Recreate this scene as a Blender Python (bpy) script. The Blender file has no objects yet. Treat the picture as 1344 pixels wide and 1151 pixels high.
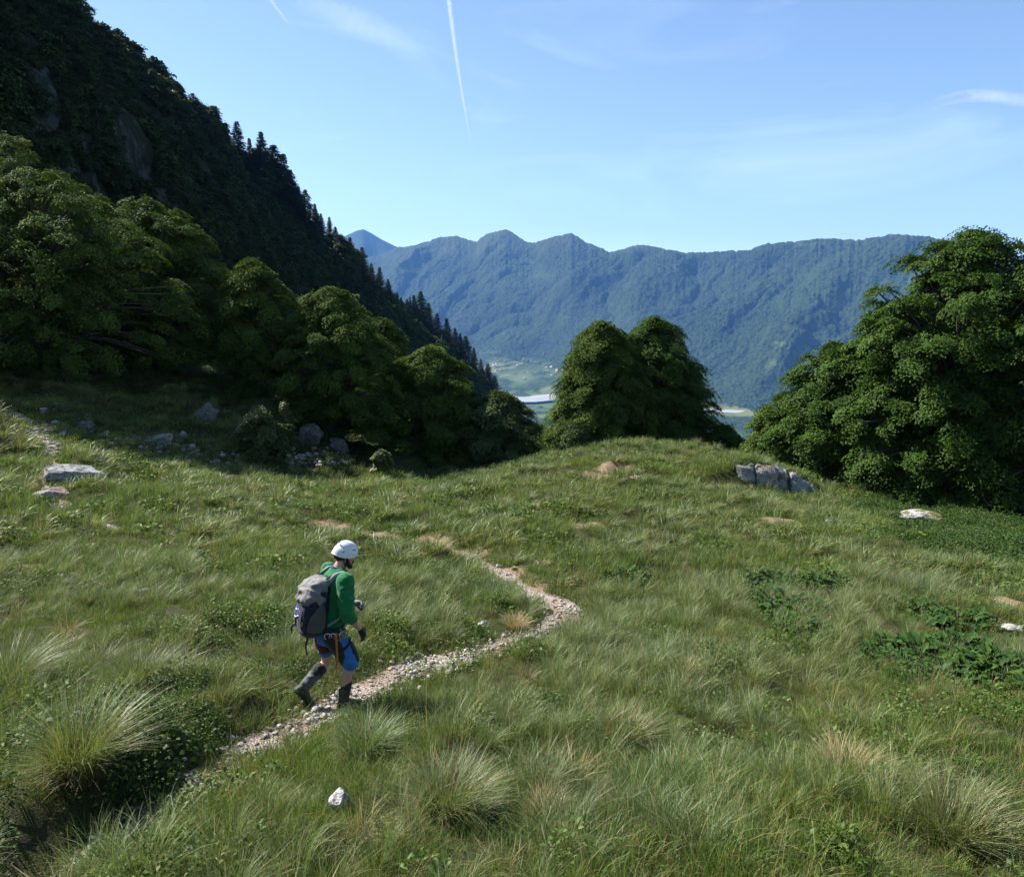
import bpy, bmesh, math, random
import numpy as np
from mathutils import Vector, Matrix, Euler

random.seed(7)
RNG = np.random.default_rng(11)
R = math.radians
SC = bpy.context.scene
COL = SC.collection

# ------------------------------------------------------------------ camera
PITCH = R(9.0)
FPX = 1055.0                       # focal length in pixels of a 1344 wide frame
CAMZ = 4.2
cam_data = bpy.data.cameras.new('camera')
cam = bpy.data.objects.new('camera', cam_data)
COL.objects.link(cam)
cam.location = (0, 0, CAMZ)
cam.rotation_euler = (R(90) - PITCH, 0, 0)
cam_data.sensor_width = 36.0
cam_data.lens = 36.0 * FPX / 1344.0
cam_data.clip_start = 0.1
cam_data.clip_end = 120000
SC.camera = cam

# ------------------------------------------------------------------ world, sun, exposure
SUN_EL = R(44)
SUN_DIR = Vector((-0.86 * math.cos(SUN_EL), 0.51 * math.cos(SUN_EL), math.sin(SUN_EL)))
world = bpy.data.worlds.new('World')
SC.world = world
world.use_nodes = True
wn = world.node_tree
wn.nodes.clear()
w_out = wn.nodes.new('ShaderNodeOutputWorld')
w_bg = wn.nodes.new('ShaderNodeBackground')
w_sky = wn.nodes.new('ShaderNodeTexSky')
w_sky.sky_type = 'NISHITA'
w_sky.sun_disc = False
w_sky.sun_elevation = SUN_EL
w_sky.sun_rotation = math.atan2(SUN_DIR.x, SUN_DIR.y)
w_sky.altitude = 900
w_sky.air_density = 1.0
w_sky.dust_density = 0.3
w_sky.ozone_density = 1.6
w_bg.inputs['Strength'].default_value = 0.074
# thin cirrus high in the sky
w_tc = wn.nodes.new('ShaderNodeTexCoord')
w_mp = wn.nodes.new('ShaderNodeMapping')
w_mp.inputs['Scale'].default_value = (2.2, 2.2, 9.0)
w_mp.inputs['Rotation'].default_value = (0.0, 0.35, 0.5)
w_n = wn.nodes.new('ShaderNodeTexNoise')
w_n.inputs['Scale'].default_value = 1.3; w_n.inputs['Detail'].default_value = 7; w_n.inputs['Roughness'].default_value = 0.55; w_n.inputs['Distortion'].default_value = 0.8
w_mr = wn.nodes.new('ShaderNodeMapRange')
w_mr.inputs[1].default_value = 0.53; w_mr.inputs[2].default_value = 0.78; w_mr.inputs[3].default_value = 0.0; w_mr.inputs[4].default_value = 0.22
w_mix = wn.nodes.new('ShaderNodeMix'); w_mix.data_type = 'RGBA'
w_mix.inputs[7].default_value = (7.5, 8.2, 9.0, 1)
wn.links.new(w_tc.outputs['Generated'], w_mp.inputs['Vector'])
wn.links.new(w_mp.outputs[0], w_n.inputs['Vector'])
wn.links.new(w_n.outputs['Fac'], w_mr.inputs[0])
wn.links.new(w_mr.outputs[0], w_mix.inputs[0])
wn.links.new(w_sky.outputs[0], w_mix.inputs[6])
wn.links.new(w_mix.outputs[2], w_bg.inputs['Color'])
wn.links.new(w_bg.outputs[0], w_out.inputs['Surface'])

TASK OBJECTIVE
The lines from the top of the data above through the one holding "SC.camera = cam" are to be repeated exactly, and only those, with no pictures.

CORRECT RESPONSE
Recreate this scene as a Blender Python (bpy) script. The Blender file has no objects yet. Treat the picture as 1344 pixels wide and 1151 pixels high.
import bpy, bmesh, math, random
import numpy as np
from mathutils import Vector, Matrix, Euler

random.seed(7)
RNG = np.random.default_rng(11)
R = math.radians
SC = bpy.context.scene
COL = SC.collection

# ------------------------------------------------------------------ camera
PITCH = R(9.0)
FPX = 1055.0                       # focal length in pixels of a 1344 wide frame
CAMZ = 4.2
cam_data = bpy.data.cameras.new('camera')
cam = bpy.data.objects.new('camera', cam_data)
COL.objects.link(cam)
cam.location = (0, 0, CAMZ)
cam.rotation_euler = (R(90) - PITCH, 0, 0)
cam_data.sensor_width = 36.0
cam_data.lens = 36.0 * FPX / 1344.0
cam_data.clip_start = 0.1
cam_data.clip_end = 120000
SC.camera = cam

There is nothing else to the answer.